__WORK TO COMPLETE__. Skip the pictures, please, and write out exactly the lines from the opening of the data through the line containing "bag(kl(-.40,.22,1.0105),.055,.075,M['bag'],7)".

__________________________________________________

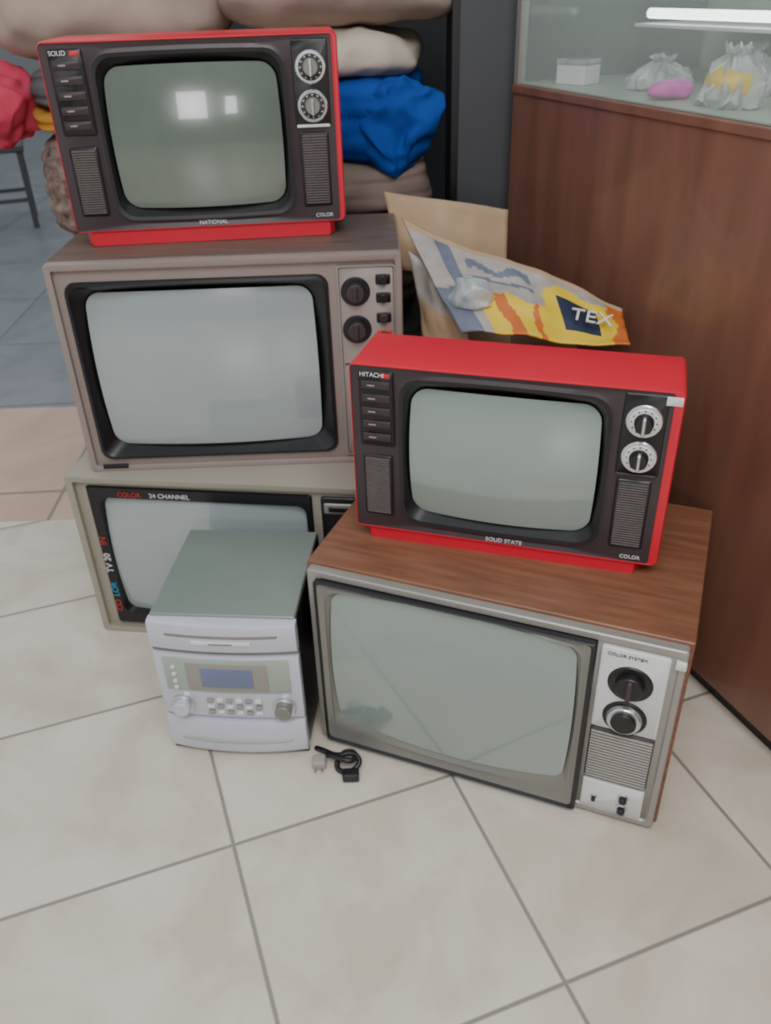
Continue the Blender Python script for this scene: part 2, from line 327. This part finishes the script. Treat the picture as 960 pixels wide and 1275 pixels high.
def bag(loc,r,hh,mt,seed,inner=None):
    """crumpled film bag: pleated faceted body gathered to a neck"""
    e=empty('plastic_bag',loc,seed*40); n=30; rnd=random.Random(seed)
    prof=[(0,.85),(.08,1),(.35,1.0),(.6,.75),(.78,.35),(.86,.2),(1.0,.45)]
    loops=[]
    for z,k in prof:
        lp=[]
        for i in range(n):
            a=2*math.pi*i/n; q=r*k*(1+.22*rnd.uniform(-1,1)*(1 if z>0 else .4)); 
            lp.append(Vector((q*math.cos(a),q*.75*math.sin(a),max(0.0,z*hh+ (hh*.10*rnd.uniform(-1,1) if z>.05 else 0)))))
        loops.append(lp)
    loft('film',loops,e,mt,True,False,False)
    if inner: soft('contents',e,(0,0,hh*.36),(r*1.75,r*1.25,hh*.62),inner,.005,25,2.5,0,10,seed=seed)
    return e
bx=empty('small_white_box',kl(-.72,.08,1.0102),-50); box('carton',bx,-.035,.035,-.025,.025,0,.035,M['white'],.002); box('lid',bx,-.036,.036,-.026,.026,.035,.045,M['bag'],.002)
soft('pink_packet',None,kl(-.42,.07,1.026),(.075,.05,.03),M['magenta'],.006,20,3,20,10)
bag(kl(-.30,.09,1.0105),.062,.085,M['bag'],2,M['yellow'])
bag(kl(-.54,.14,1.0105),.06,.055,M['bag'],3)
bag(kl(-.12,.12,1.0105),.06,.08,M['bag'],5,M['yellow'])
bag(kl(-.40,.22,1.0105),.055,.075,M['bag'],7)

pl=empty('pillar',(.175,2.0,0)); box('shaft',pl,0,.15,0,.2,0,2.9,M['pillar'],.004); box('edge_strip',pl,-.004,.012,-.004,.01,0,2.9,M['black'],.001)

# ---------------- fabric pile ----------------
cl=lambda n,c,c2=None,**k:mat(n,c,.9,0,.15,k.get('s',10),c2,spec=.15,bump=.4)
F={'beige':cl('beige_fabric',(180,164,152)),'cream':cl('cream_fabric',(204,192,176)),'blue':cl('blue_fabric',(28,74,158)),
 'tan':cl('tan_fabric',(136,120,112)),'brown':cl('brown_fabric',(88,74,66)),'pink':cl('pink_fabric',(206,74,98)),'must':cl('mustard_fabric',(180,130,56)),'grey':cl('grey_fabric',(90,90,92)),'patt':cl('patterned_fabric',(150,130,120),(70,56,54),s=45)}
fp=empty('folded_fabric_pile',(-.31,2.15,0))
for i,(m,z0,z1,ww,dd,ox,fd) in enumerate([('brown',0,.26,.42,.42,0,.03),('grey',.26,.50,.43,.40,0,.03),('brown',.50,.73,.42,.42,0,.03),('tan',.73,.86,.43,.42,0.0,.01),('blue',.85,1.03,.44,.43,-.005,.015),('cream',1.005,1.11,.43,.43,-.01,0)]):
    soft('folded_layer_%d'%i,fp,(.215+ox,0,(z0+z1)/2+.006),(ww,dd,z1-z0),F[m],.018,7,5 if fd else 3,random.uniform(-3,3),28,seed=i,fold=fd)
for i,(m,z0,z1,ww,dd) in enumerate([('brown',0,.28,.42,.42),('tan',.28,.52,.43,.40),('brown',.52,.70,.42,.42),('patt',.70,.94,.42,.42),('must',.93,.985,.42,.4),('grey',.975,1.06,.40,.40)]):
    soft('folded_layer_left_%d'%i,fp,(-.225,0,(z0+z1)/2+.006),(ww,dd,z1-z0),F[m],.014,7,5,random.uniform(-3,3),28,seed=i+20,fold=.03)
soft('blue_overhang',fp,(.37,-.19,.935),(.16,.08,.18),F['blue'],.03,12,2.6,0,24,seed=30)
soft('pink_bundle',fp,(-.50,-.12,1.0),(.17,.2,.14),F['pink'],.035,10,2.5,0,24,seed=13)
soft('pink_bundle_low',fp,(-.505,-.10,.955),(.10,.16,.10),F['pink'],.03,12,2.5,0,20,seed=17)
soft('beige_cushion',None,(-.555,2.12,1.195),(.52,.42,.24),F['beige'],.016,6,2.6,3,28,.03,seed=11)
soft('beige_cushion',None,(-.07,2.12,1.225),(.52,.42,.22),F['beige'],.016,6,2.6,-3,28,.03,seed=12)

st=empty('stool',(-2.25,5.3,0),20)
box('seat',st,-.2,.2,-.2,.2,.42,.46,M['pillar'],.01)
for i,(a,b) in enumerate(((-1,-1),(1,-1),(1,1),(-1,1))): box('leg_%d'%(i+1),st,a*.17-.015,a*.17+.015,b*.17-.015,b*.17+.015,0,.42,M['pillar'],.002)
for i,s in enumerate((-1,1)): box('rung_%d'%(i+1),st,-.17,.17,s*.17-.01,s*.17+.01,.15,.17,M['pillar'],.002)

# ---------------- cardboard box ----------------
cb=empty('cardboard_box',(.24,1.64,0),-68.4)
hw,hl,hh=.125,.11,.60
box('side_a',cb,-hw,hw,-hl,-hl+.005,0,hh,M['cardboard'],.001); box('side_b',cb,-hw,hw,hl-.005,hl,0,hh,M['cardboard'],.001)
box('end_a',cb,-hw,-hw+.005,-hl+.005,hl-.005,0,hh,M['cardboard'],.001); box('end_b',cb,hw-.005,hw,-hl+.005,hl-.005,0,hh,M['cardboard'],.001)
box('bottom',cb,-hw,hw,-hl,hl,0,.006,M['cardboard'],.001)
inv=(Matrix.Translation(cb.location)@Matrix.Rotation(math.radians(-68.4),4,'Z')).inverted()
def sheet(name,q,mats,fn,nu=28,nv=10,th=.004,warp=.006):
    bm=bmesh.new(); g=[]
    a,b,c,d_=[inv@Vector(p) for p in q]
    nrm=(b-a).cross(d_-a).normalized()
    for j in range(nv+1):
        row=[]
        for i in range(nu+1):
            u,v=i/nu,j/nv; P=(a*(1-u)+b*u)*(1-v)+(d_*(1-u)+c*u)*v
            P+=nrm*(warp*math.sin(u*7+v*3)+warp*.9*noise.noise(Vector((u*6,v*4,1)))); row.append(bm.verts.new(P))
        g.append(row)
    for j in range(nv):
        for i in range(nu):
            f=bm.faces.new((g[j][i],g[j+1][i],g[j+1][i+1],g[j][i+1])); f.material_index=fn((i+.5)/nu,(j+.5)/nv)
    me=bpy.data.meshes.new(name); bm.to_mesh(me); bm.free(); o=obj(name,me,cb,mats,True)
    sd=o.modifiers.new('thickness','SOLIDIFY'); sd.thickness=th; sd.offset=0; return o
sheet('tan_flap',[(.018,1.75,.842),(.268,1.75,.80),(.262,1.70,.66),(.05,1.70,.70)],[M['cardboard']],lambda u,v:0)
sheet('side_flap',[(.06,1.62,.76),(.15,1.52,.70),(.17,1.47,.60),(.085,1.56,.60)],[M['pgrey'],M['cardboard']],lambda u,v:0 if v<.5 else 1)
PM=[M['cardboard'],M['yellow'],M['navy'],M['pgrey'],M['orange'],M['bluegrey']]
def pr(u,v):
    w_=noise.noise(Vector((u*9,v*5,2)))*.09; vv=v+w_; uu=u+w_*.5
    if v<.07: return 0
    if uu>.93: return 4
    if .66<u<.86 and .34<v<.80: return 2
    if uu>.58: return 1 if vv>.2 else 3
    if vv>.58:
        if u<.14: return 5
        return 4 if .30<uu<.38 or .5<uu<.54 else 1 if u>.2 else 3
    if .25<u<.55 and (.2<vv<.27 or .36<vv<.42): return 5
    if .12<u<.2: return 5
    return 3
sheet('printed_flap',[(.05,1.66,.81),(.45,1.50,.676),(.435,1.38,.648),(.148,1.44,.66)],PM,pr,80,36,warp=.008)
a_=Vector((.05,1.66,.81));b_=Vector((.45,1.50,.676));c_=Vector((.435,1.38,.648));d0=Vector((.148,1.44,.66))
def onflap(u,v): return inv@((a_*(1-u)+b_*u)*(1-v)+(d0*(1-u)+c_*u)*v)
t=text('print_text',cb,'TEX',.042,(0,0,0),M['white'],(0,0,0),.001)
P0=onflap(.68,.74);ux=(onflap(.86,.74)-P0).normalized(); nn=ux.cross(onflap(.68,.3)-P0).normalized()
if (Matrix.Rotation(math.radians(-68.4),3,'Z')@nn).z<0: nn=-nn
vy=nn.cross(ux).normalized()
t.matrix_local=Matrix.Translation(P0+nn*.014)@Matrix((ux,vy,nn)).transposed().to_4x4()
soft('film_wrap',cb,inv@Vector((.17,1.50,.71)),(.07,.06,.05),M['bag'],.018,20,2.4,0,12,seed=8)

# ---------------- room ----------------
def floor_mat(name,ca,cb_,grout,ox,oy,yaw,s,rough=.3):
    m=bpy.data.materials.new(name); m.use_nodes=True; n=m.node_tree.nodes; l=m.node_tree.links; b=n['Principled BSDF']
    tc=n.new('ShaderNodeTexCoord'); mp=n.new('ShaderNodeMapping'); mp.vector_type='TEXTURE'
    mp.inputs['Location'].default_value=(ox,oy,0); mp.inputs['Rotation'].default_value=(0,0,math.radians(yaw)); mp.inputs['Scale'].default_value=(s,s,1)
    l.new(tc.outputs['Object'],mp.inputs[0]); sp=n.new('ShaderNodeSeparateXYZ'); l.new(mp.outputs[0],sp.inputs[0])
    def math_(op,a,bv=None):
        q=n.new('ShaderNodeMath'); q.operation=op
        for i,v in enumerate((a,bv)):
            if v is None: continue
            if isinstance(v,(int,float)): q.inputs[i].default_value=v
            else: l.new(v,q.inputs[i])
        return q.outputs[0]
    ds=[];fl=[]
    for ax in (0,1):
        s_=math_('ADD',sp.outputs[ax],100.0); f=math_('FRACT',s_); fl.append(math_('FLOOR',s_)); g=math_('SUBTRACT',1.0,f); ds.append(math_('MINIMUM',f,g))
    dm=math_('MINIMUM',ds[0],ds[1])
    mr=n.new('ShaderNodeMapRange'); mr.inputs[1].default_value=.004; mr.inputs[2].default_value=.012; l.new(dm,mr.inputs[0])
    cx=n.new('ShaderNodeCombineXYZ'); l.new(fl[0],cx.inputs[0]); l.new(fl[1],cx.inputs[1])
    ad=n.new('ShaderNodeVectorMath'); ad.operation='MULTIPLY_ADD'; l.new(cx.outputs[0],ad.inputs[0]); ad.inputs[1].default_value=(3.7,5.1,0); l.new(tc.outputs['Object'],ad.inputs[2])
    nz=n.new('ShaderNodeTexNoise'); nz.inputs['Scale'].default_value=4.5; nz.inputs['Detail'].default_value=8; nz.inputs['Roughness'].default_value=.6; nz.inputs['Distortion'].default_value=.6; l.new(ad.outputs[0],nz.inputs[0])
    r=n.new('ShaderNodeValToRGB'); r.color_ramp.elements[0].position=.33; r.color_ramp.elements[1].position=.6
    r.color_ramp.elements[0].color=L(cb_); r.color_ramp.elements[1].color=L(ca); l.new(nz.outputs[0],r.inputs[0])
    mx=n.new('ShaderNodeMix'); mx.data_type='RGBA'; mx.inputs[6].default_value=L(grout); l.new(mr.outputs[0],mx.inputs[0]); l.new(r.outputs[0],mx.inputs[7])
    l.new(mx.outputs[2],b.inputs['Base Color']); b.inputs['Roughness'].default_value=rough
    bp=n.new('ShaderNodeBump'); bp.inputs['Strength'].default_value=.3; bp.inputs['Distance'].default_value=.003; l.new(mr.outputs[0],bp.inputs['Height']); l.new(bp.outputs[0],b.inputs['Normal'])
    return m
ar=(-.269,.878,19.19,.393)
f1=floor_mat('floor_tiles',(214,205,190),(194,182,164),(136,130,122),*ar)
f2=floor_mat('floor_tiles_tan',(200,170,144),(184,154,130),(130,116,104),-.269,.878,2,.6)
f3=floor_mat('floor_tiles_daylight_tint',(126,130,134),(110,114,119),(96,99,103),-.269,.878,2,.6)  # far floor: the cool cast of daylight is put into the tile colour
me=bpy.data.meshes.new('floor'); ys=[-5,1.9,2.62,12]; V=[]
for y in ys: V+= [(-6,y,0),(6,y,0)]
me.from_pydata(V,[],[(0,1,3,2),(2,3,5,4),(4,5,7,6)])
fo=obj('floor',me,None,[f1,f2,f3]); 
for i,p in enumerate(me.polygons): p.material_index=i
wallm=mat('wall_paint',(132,134,136),.8,var=.1,scale=2)
darkw=mat('wall_dark',(48,50,54),.8,var=.1,scale=2)
def wall(name,x0,x1,y0,y1,z0,z1,mt): return box(name,None,x0,x1,y0,y1,z0,z1,mt,0)
wall('wall_back',-.72,6,2.75,2.85,0,2.9,darkw)
wall('wall_far',-6,6,10,10.1,0,2.9,wallm)
wall('wall_front',-6,6,-4.1,-4,0,2.9,mat('wall_front_paint',(92,96,94),.8,var=.15,scale=1.5))

# ---------------- light ----------------
wd=bpy.data.worlds.new('world'); bpy.context.scene.world=wd; wd.use_nodes=True
wd.node_tree.nodes['Background'].inputs[0].default_value=(.88,.94,1,1); wd.node_tree.nodes['Background'].inputs[1].default_value=.9
def area(name,loc,target,sx,sy,e,c=(1,1,1)):
    ld=bpy.data.lights.new(name,'AREA'); ld.shape='RECTANGLE'; ld.size=sx; ld.size_y=sy; ld.energy=e; ld.color=c
    o=bpy.data.objects.new(name,ld); bpy.context.collection.objects.link(o); o.location=loc
    o.rotation_euler=(Vector(target)-Vector(loc)).to_track_quat('-Z','Y').to_euler(); return o
area('shopfront_window_light',(-.65,-3.9,1.35),(-.3,1.5,1.0),.75,.9,24,(1,1,1))
area('shopfront_door_light',(.35,-3.9,1.3),(-.3,1.5,1.0),.3,.6,7,(1,1,1))
area('ceiling_lamp',(.1,-.6,2.8),(.1,.7,0),1.8,1.2,58,(1,.985,.96))

cam=bpy.data.cameras.new('camera'); co=bpy.data.objects.new('camera',cam); bpy.context.collection.objects.link(co)
cam.sensor_fit='VERTICAL'; cam.sensor_height=36; cam.sensor_width=27.1; cam.lens=36*1043.8/1275; cam.clip_start=.02
cam.dof.use_dof=True; cam.dof.focus_distance=.68; cam.dof.aperture_fstop=12
co.matrix_world=Matrix.Translation((0,0,1.2))@Matrix.Rotation(math.radians(90-32.46),4,'X')@Matrix.Rotation(math.radians(-1.906),4,'Z')
bpy.context.scene.camera=co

__________________________________________________

__THE SOLUTION__.
Continue the Blender Python script for this scene: part 2, from line 327. This part finishes the script. Treat the picture as 960 pixels wide and 1275 pixels high.
def bag(loc,r,hh,mt,seed,inner=None):
    """crumpled film bag: pleated faceted body gathered to a neck"""
    e=empty('plastic_bag',loc,seed*40); n=30; rnd=random.Random(seed)
    prof=[(0,.85),(.08,1),(.35,1.0),(.6,.75),(.78,.35),(.86,.2),(1.0,.45)]
    loops=[]
    for z,k in prof:
        lp=[]
        for i in range(n):
            a=2*math.pi*i/n; q=r*k*(1+.22*rnd.uniform(-1,1)*(1 if z>0 else .4)); 
            lp.append(Vector((q*math.cos(a),q*.75*math.sin(a),max(0.0,z*hh+ (hh*.10*rnd.uniform(-1,1) if z>.05 else 0)))))
        loops.append(lp)
    loft('film',loops,e,mt,True,False,False)
    if inner: soft('contents',e,(0,0,hh*.36),(r*1.75,r*1.25,hh*.62),inner,.005,25,2.5,0,10,seed=seed)
    return e
bx=empty('small_white_box',kl(-.72,.08,1.0102),-50); box('carton',bx,-.035,.035,-.025,.025,0,.035,M['white'],.002); box('lid',bx,-.036,.036,-.026,.026,.035,.045,M['bag'],.002)
soft('pink_packet',None,kl(-.42,.07,1.026),(.075,.05,.03),M['magenta'],.006,20,3,20,10)
bag(kl(-.30,.09,1.0105),.062,.085,M['bag'],2,M['yellow'])
bag(kl(-.54,.14,1.0105),.06,.055,M['bag'],3)
bag(kl(-.12,.12,1.0105),.06,.08,M['bag'],5,M['yellow'])
bag(kl(-.40,.22,1.0105),.055,.075,M['bag'],7)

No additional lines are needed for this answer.